▶ [Directions]: Copy out every line containing the word "scene".

▶ [Information supplied]:
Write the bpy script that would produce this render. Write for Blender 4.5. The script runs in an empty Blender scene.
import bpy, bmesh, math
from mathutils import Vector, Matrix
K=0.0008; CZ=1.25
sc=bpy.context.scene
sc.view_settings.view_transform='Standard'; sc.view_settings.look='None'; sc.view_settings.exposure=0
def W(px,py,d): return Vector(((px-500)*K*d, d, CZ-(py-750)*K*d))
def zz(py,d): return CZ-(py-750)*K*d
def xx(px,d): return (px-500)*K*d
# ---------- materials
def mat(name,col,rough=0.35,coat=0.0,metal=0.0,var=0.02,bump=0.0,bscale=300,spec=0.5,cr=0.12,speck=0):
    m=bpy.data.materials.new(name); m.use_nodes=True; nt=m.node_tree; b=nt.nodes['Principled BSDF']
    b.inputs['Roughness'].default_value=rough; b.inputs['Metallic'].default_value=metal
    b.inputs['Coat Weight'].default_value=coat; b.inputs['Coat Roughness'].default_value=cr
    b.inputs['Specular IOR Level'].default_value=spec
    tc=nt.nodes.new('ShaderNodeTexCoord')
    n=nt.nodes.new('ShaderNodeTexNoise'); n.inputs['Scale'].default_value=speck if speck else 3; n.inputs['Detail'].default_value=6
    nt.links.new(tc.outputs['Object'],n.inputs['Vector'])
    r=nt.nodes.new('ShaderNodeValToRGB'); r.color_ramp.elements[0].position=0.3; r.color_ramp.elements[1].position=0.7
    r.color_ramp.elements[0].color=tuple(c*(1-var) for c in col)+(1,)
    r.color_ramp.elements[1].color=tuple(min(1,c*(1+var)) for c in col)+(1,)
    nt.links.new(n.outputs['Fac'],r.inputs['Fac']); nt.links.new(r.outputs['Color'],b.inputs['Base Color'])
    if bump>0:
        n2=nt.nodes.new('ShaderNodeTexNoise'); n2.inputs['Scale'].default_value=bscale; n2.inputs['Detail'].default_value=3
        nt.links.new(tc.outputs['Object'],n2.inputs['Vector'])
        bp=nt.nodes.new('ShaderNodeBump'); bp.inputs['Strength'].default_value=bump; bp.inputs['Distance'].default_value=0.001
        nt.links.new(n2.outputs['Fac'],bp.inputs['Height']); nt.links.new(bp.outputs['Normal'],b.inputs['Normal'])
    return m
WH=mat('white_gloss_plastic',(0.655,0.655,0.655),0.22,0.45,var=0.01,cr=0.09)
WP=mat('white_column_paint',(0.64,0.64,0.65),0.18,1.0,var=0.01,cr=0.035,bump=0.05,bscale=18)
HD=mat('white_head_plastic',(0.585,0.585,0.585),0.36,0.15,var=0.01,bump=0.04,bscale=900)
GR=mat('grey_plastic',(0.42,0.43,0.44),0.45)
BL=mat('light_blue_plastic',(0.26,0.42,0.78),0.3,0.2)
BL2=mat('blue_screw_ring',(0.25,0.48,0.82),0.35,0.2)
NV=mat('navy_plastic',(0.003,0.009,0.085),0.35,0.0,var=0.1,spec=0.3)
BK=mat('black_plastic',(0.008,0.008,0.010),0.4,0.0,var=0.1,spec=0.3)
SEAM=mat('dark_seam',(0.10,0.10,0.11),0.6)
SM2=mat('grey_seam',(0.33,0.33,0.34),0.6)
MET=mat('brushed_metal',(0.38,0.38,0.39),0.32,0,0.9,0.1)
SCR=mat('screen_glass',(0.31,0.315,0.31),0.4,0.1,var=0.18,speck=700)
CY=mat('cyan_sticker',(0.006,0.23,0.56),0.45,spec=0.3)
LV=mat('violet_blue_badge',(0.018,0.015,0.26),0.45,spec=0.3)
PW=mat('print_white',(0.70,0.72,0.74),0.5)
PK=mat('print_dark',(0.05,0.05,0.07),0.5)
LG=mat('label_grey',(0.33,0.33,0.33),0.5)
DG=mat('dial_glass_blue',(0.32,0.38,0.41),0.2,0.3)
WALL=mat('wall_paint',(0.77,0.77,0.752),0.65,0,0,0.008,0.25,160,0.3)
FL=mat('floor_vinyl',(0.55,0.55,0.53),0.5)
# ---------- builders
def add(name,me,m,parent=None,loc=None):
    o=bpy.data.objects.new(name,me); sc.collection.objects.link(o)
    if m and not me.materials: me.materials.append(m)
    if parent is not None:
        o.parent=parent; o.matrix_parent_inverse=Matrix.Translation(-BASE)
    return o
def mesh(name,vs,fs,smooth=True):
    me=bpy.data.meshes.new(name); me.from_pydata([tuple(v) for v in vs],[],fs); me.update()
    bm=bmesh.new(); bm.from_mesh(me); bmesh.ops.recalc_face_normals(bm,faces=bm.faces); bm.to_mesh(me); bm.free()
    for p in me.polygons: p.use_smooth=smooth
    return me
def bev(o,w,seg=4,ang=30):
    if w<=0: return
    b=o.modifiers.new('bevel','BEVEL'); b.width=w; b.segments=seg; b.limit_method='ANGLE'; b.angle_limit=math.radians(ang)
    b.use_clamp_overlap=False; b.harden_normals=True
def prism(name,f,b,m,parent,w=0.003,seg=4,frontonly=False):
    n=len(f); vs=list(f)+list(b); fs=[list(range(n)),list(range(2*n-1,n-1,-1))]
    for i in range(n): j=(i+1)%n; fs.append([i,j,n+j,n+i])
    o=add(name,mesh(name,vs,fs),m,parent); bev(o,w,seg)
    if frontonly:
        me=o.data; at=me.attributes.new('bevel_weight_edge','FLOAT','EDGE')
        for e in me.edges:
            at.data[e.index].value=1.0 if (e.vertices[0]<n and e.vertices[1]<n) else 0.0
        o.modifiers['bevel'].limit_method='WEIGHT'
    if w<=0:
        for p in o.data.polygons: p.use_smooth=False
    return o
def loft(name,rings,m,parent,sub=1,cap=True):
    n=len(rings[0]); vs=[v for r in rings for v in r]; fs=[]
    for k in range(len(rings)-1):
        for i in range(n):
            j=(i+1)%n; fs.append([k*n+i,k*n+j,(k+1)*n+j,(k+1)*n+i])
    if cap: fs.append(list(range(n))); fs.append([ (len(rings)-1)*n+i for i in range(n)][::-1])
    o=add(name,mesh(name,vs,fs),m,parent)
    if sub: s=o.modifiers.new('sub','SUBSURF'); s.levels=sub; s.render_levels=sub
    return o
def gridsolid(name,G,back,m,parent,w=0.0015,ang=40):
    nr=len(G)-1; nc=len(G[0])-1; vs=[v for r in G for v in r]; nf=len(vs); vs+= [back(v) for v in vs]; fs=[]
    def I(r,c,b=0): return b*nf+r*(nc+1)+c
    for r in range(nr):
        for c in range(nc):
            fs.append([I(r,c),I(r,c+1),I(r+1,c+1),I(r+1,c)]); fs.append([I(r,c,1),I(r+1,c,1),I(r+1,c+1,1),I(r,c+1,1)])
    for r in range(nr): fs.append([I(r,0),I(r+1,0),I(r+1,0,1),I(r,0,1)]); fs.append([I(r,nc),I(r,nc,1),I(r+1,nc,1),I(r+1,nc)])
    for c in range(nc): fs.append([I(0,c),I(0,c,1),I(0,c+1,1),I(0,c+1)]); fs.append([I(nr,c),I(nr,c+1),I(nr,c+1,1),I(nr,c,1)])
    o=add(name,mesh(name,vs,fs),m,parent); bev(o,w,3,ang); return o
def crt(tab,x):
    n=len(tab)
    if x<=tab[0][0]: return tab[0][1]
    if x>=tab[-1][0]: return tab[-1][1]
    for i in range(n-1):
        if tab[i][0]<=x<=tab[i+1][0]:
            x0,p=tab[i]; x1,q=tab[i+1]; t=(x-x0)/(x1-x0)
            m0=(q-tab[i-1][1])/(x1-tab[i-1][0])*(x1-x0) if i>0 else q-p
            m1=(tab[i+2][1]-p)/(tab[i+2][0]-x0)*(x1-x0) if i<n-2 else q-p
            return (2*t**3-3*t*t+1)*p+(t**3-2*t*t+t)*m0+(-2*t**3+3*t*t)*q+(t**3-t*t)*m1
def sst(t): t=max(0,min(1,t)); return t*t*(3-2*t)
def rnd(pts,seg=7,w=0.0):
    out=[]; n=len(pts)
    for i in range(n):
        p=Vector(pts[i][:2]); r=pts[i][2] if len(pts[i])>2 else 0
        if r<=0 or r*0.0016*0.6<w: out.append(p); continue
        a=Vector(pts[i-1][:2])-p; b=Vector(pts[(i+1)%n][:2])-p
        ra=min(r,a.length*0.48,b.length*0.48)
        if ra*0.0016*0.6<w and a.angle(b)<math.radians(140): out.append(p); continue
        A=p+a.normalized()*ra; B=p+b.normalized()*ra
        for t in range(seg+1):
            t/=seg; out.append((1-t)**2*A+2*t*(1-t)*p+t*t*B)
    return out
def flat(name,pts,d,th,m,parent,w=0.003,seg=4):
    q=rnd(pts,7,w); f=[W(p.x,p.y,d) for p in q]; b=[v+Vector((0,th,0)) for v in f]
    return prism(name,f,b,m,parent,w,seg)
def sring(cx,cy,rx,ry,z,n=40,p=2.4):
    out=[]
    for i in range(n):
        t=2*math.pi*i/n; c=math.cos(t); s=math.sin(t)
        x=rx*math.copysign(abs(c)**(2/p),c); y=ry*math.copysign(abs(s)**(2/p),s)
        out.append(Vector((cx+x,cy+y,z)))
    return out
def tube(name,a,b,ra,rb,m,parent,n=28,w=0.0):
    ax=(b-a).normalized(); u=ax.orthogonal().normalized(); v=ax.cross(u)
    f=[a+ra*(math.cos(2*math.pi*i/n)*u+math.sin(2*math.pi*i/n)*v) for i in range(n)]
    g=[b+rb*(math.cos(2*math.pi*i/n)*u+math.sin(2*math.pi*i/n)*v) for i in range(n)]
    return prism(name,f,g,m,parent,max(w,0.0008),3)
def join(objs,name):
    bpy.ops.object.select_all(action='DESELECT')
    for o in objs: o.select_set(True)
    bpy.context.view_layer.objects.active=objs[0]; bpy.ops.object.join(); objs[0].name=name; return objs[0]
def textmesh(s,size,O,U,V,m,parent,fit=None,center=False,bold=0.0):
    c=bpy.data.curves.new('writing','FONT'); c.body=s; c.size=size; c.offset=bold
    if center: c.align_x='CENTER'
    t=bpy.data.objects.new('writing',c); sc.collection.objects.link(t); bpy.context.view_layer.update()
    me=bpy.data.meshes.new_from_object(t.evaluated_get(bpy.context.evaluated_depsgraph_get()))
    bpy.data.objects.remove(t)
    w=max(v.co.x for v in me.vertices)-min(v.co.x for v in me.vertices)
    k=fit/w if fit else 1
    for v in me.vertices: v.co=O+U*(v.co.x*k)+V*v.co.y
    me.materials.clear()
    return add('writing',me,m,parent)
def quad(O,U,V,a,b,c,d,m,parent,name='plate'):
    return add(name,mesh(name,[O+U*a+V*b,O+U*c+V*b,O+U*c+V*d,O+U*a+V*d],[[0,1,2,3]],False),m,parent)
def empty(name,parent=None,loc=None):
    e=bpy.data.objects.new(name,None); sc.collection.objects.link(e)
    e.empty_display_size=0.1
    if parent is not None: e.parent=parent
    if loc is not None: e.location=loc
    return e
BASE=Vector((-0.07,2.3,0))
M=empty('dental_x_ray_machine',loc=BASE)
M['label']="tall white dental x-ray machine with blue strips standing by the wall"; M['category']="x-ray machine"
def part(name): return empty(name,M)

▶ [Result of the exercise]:
Write the bpy script that would produce this render. Write for Blender 4.5. The script runs in an empty Blender scene.
sc=bpy.context.scene